Natural resources are virtually unlimited, at least for the current size of the human race. We're only just scratching the surface of the resources available on Earth, and there's a whole solar system we have access to. The only issue is the technology required to transform these resources into something useful, and the "permission" to create and deploy such technology.
The assumption of 'unlimited natural resources' is now at odds with modern economic theory.
By seeing natural resources as limitless and by extension free at source undervalues their net economic contribution.
Take the example of massive ocean trawlers that cast kilometer wide nets then bring back all the catch to sell at market. The trawler is not creating the value of the fish just facilitating an arbitrage for the cost of delivery.
Companies are now looking at ways they can put a financial value on the value of their natural resource inputs.
A failure in quantifying and pricing resources creates a mindset problem when resources turn out not to be limitless or indescuctuble.
The World Bank, in it's 2011 report 'The Changing Wealth of Nations', set the estimates for all the planets natural resources - its forests, rivers, wetlands, wild lands, farm and grazing lands, minerals, oil and coal, oceans, biodiversity of speciecs - at about $44 trillion dollars, with $29 trillion belonging to developing nations.
Those figures by "economists" are woefully, comically limited, they only consider natural resources as determined by current limits of politics and technology, but in fact the whole solar system is rich with natural resources, just waiting for people who actually have imagination (and liberty from the punks who listen to those economists) to begin to capture.

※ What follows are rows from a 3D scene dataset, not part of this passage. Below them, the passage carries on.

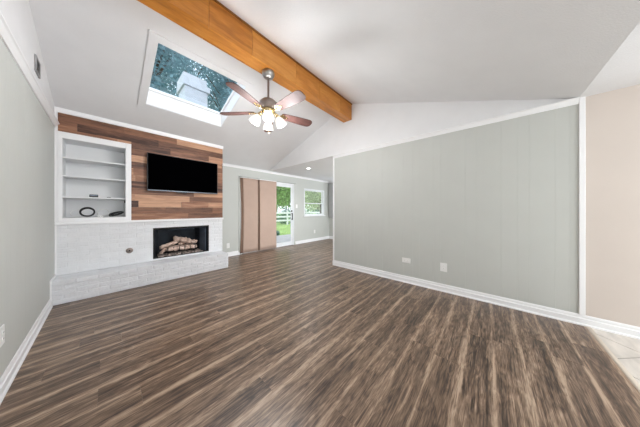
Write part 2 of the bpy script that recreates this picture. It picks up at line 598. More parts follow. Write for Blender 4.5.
# dining room's end wall with a window by the corner, and its near wall
EX0, EX1, EZ0, EZ1 = 3.75, 5.02, 0.94, 2.30
mb = MB()
mb.box(UD, UD + TW, EX1, VF, 0, H)
mb.box(UD, UD + TW, EX0, EX1, 0, EZ0)
mb.box(UD, UD + TW, EX0, EX1, EZ1, H)
mb.box(UD, UD + TW, VN, -0.5, 0, H).box(UD, UD + TW, 1.2, EX0, 0, H).box(UD, UD + TW, -0.5, 1.2, 0, 0.65).box(UD, UD + TW, -0.5, 1.2, 2.15, H)
struct('wall_dining', mb, M_sage)
casing('window_7', 'y', UD - .01, UD + TW - .06, -0.5, 1.2, 0.65, 2.15)  # second end window, unseen, added to bring light through the dining opening
holed_wall('wall_dining_near', 'x', VN - TW, VN, UR + TW, UD, 3.9, 6.1, 0, 2.1, M_sage)
casing('door_2', 'x', VN - TW + .06, VN + .01, 3.9, 6.1, 0, 2.1)  # unseen doorway added as another daylight opening
# rear wall behind the camera, two unseen windows added to let daylight in
mb = MB()
RW = [(-0.2, 1.3), (1.6, 3.1)]
xs = [UL - TW, -0.2, 1.3, 1.6, 3.1, UR + TW]
for i in range(5):
    if i in (1, 3):
        mb.box(xs[i], xs[i + 1], REAR - TW, REAR, 0, 0.7)
        mb.box(xs[i], xs[i + 1], REAR - TW, REAR, 2.2, H)
    else:
        mb.box(xs[i], xs[i + 1], REAR - TW, REAR, 0, H)
struct('wall_rear', mb, M_beige)

# ================================================================== setting: ceilings
SK = dict(u0=0.42, u1=1.515, v0=2.936, v1=3.943)      # skylight opening
def fz(v, d=0.0): return zfar(v) + d
CT = 0.06
mb = MB()
def slope_slab(u0, u1, v0, v1, zf, t):
    mb.prism([(v0, zf(v0)), (v1, zf(v1)), (v1, zf(v1) + t), (v0, zf(v0) + t)], 'x', u0, u1)
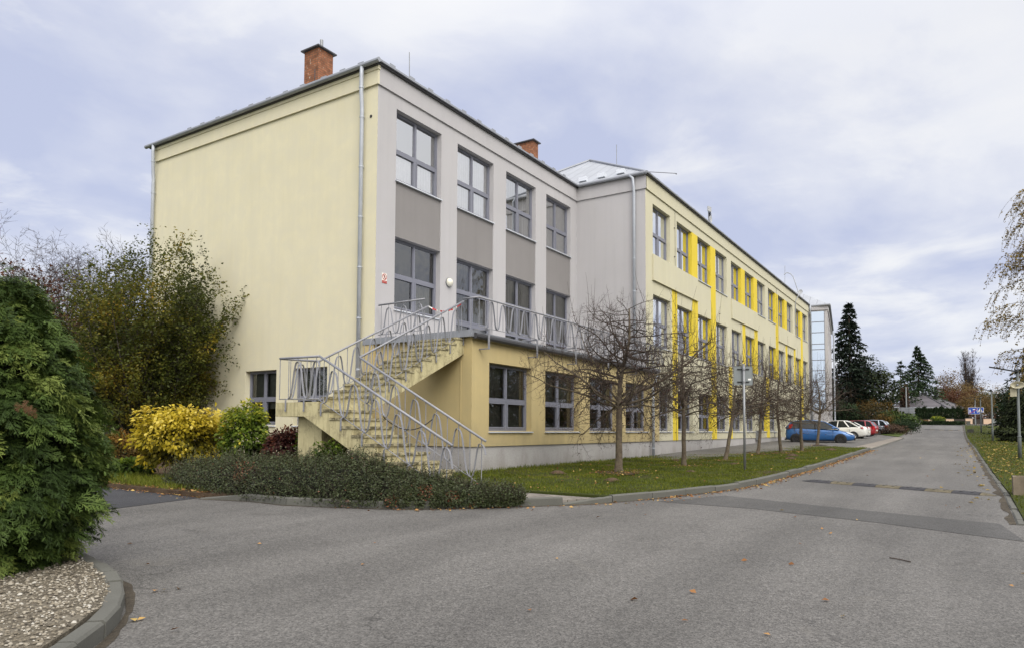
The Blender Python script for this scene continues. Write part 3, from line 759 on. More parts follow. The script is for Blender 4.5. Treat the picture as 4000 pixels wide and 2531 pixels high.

>> Natural resources are virtually unlimited at least for the current size of the human race
I was sort of nodding in agreement at another comment you left elsewhere but this one is just not on. This belief is definitely at odds with mine (specially going in with Club of Rome studies on this topic, for e.g.).
It's not useful to just say you disagree. You ought to say why.
The fact is that matter is virtually unlimited, and it is not against the laws of physics that we can transform matter into more useful kinds, that we can deploy various means of collecting energy from the sun (even extraterrestrial), that we can learn how to fuse hydrogen, etc.
Edit: I guess you sort of did indicate why you disagreed, but referring to "Club of Rome" is just argument from authority, and anyway their study flies in the face of common sense. We know the Earth is brimming over with energy and resources, that the main difficulty is collecting and transforming them. This is a technological problem not a fundamentally unresolvable problem.